La victoire d’Erdoğan aux élections présidentielles de mai va lui permettre de poursuivre sa politique étrangère visant à accroître son autonomie à l’international, notamment vis-à-vis de l’Otan et des États-Unis. Cette approche met en particulier la question de la Syrie au cœur des projets conduits par Ankara.
La quête d’autonomie de la Turquie à l’international
Turkey’s Quest for International Independence
Erdoğan’s victory in the May presidential elections will allow him to pursue his foreign policy aimed at building Turkish independence on an international level, with regard to NATO and the United States in particular. His approach puts the Syrian question at the heart of Ankara’s projects.
La victoire de Recep Tayyip Erdoğan au second tour de l’élection présidentielle de mai 2023, avec 52,16 % des voix, vient nous confirmer qu’il n’y aurait pas de rupture en politique étrangère. Au contraire, ce nouveau mandat du Président turc va lui permettre d’entrer dans une nouvelle ère où l’autonomie turque sera priorisée, tout en créant de la continuité dans la conduite de la politique étrangère. Cette thématique de l’indépendance a été également centrale pendant la campagne électorale. Selon Mustafa Şentop, président de la Grande Assemblée nationale de Turquie et membre de l’AKP (Parti de la justice et du développement), parti au pouvoir depuis 2002, le « thème de cette élection, l’idée principale, est une Turquie totalement indépendante. Une Turquie qui ne décide que dans l’intérêt de sa propre nation et de son pays (1) ».

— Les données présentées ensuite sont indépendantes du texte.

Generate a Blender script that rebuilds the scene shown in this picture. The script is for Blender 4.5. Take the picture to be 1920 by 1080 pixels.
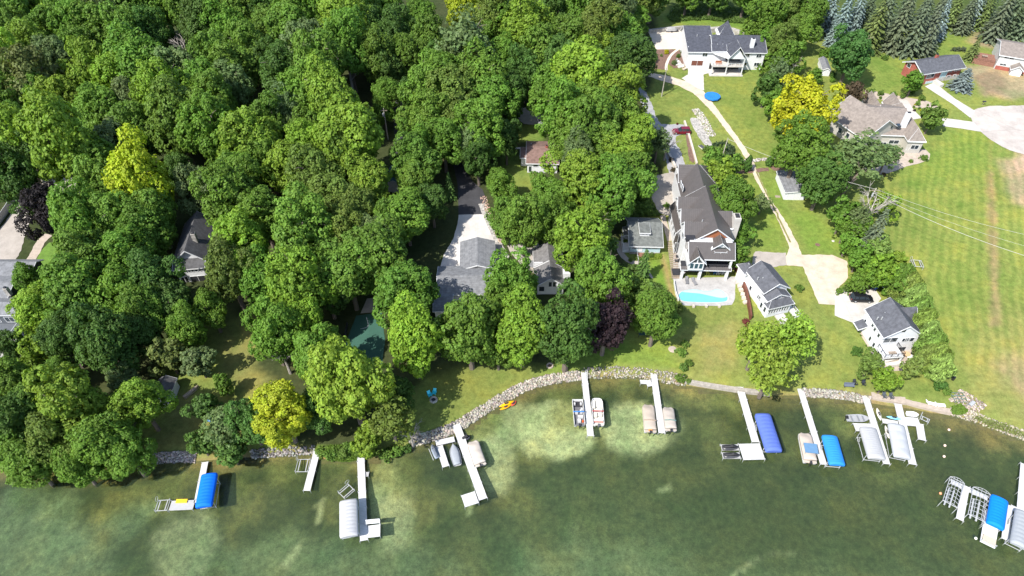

La désignation du nouveau cabinet est aussi révélatrice de cette continuité dans une politique étrangère pro-active du gouvernement. Hakan Fidan, à la tête des services de renseignements turcs (Milli İstihbarat Teşkilatı, MİT) pendant plus de treize ans, vient d’être nommé ministre des Affaires étrangères. Considéré comme le « gardien des secrets d’Erdoğan » (2), il est l’un des artisans de l’intervention croissante du MİT dans la politique étrangère depuis 2014. Il est aussi fortement impliqué dans le dossier syrien et dans le lancement des premières opérations militaires au lendemain de la tentative du coup d’État du 15 juillet 2016. Sa nomination nous indique qu’Erdoğan souhaite renforcer cette vision de la politique étrangère pro-active et interventionniste, qu’il mène en lien avec l’armée et les services de renseignements. Ces derniers agissent pour créer sur différents fronts des conditions favorables aux intérêts turcs.
Ainsi, la Turquie agit de plus en plus individuellement et unilatérablement ou forme des alliances bilatérales, « minilatérales », et mène des opérations militaires en dehors du parapluie otanien, comme ce fut le cas en Syrie, en Irak et en Libye. Son action se fait en fonction de ses propres préoccupations sécuritaires et de ses différents intérêts nationaux, alors même qu’ils entrent en contradiction avec ceux de ces partenaires de l’Alliance atlantique. Avec la fragmentation de l’ordre mondial et le retrait des États-Unis du Moyen-Orient dans l’optique de se concentrer sur leur concurrence avec la Russie et la Chine, les puissances moyennes font le choix de ne pas se référer à un camp et optent pour un multi-alignement (3). C’est également ce que fait la Turquie, mais l’autonomie en politique étrangère signifie-t-elle que le pays peut poursuivre ses propres intérêts indépendamment des équilibres de pouvoir internationaux et des institutions dans lesquelles il se trouve ? Ces intérêts dissonants peuvent être source de tensions, et cette quête d’autonomie ne doit pas devenir l’expression d’une difficulté d’Ankara à se positionner et à construire une véritable ligne de conduite des politiques étrangère et de défense.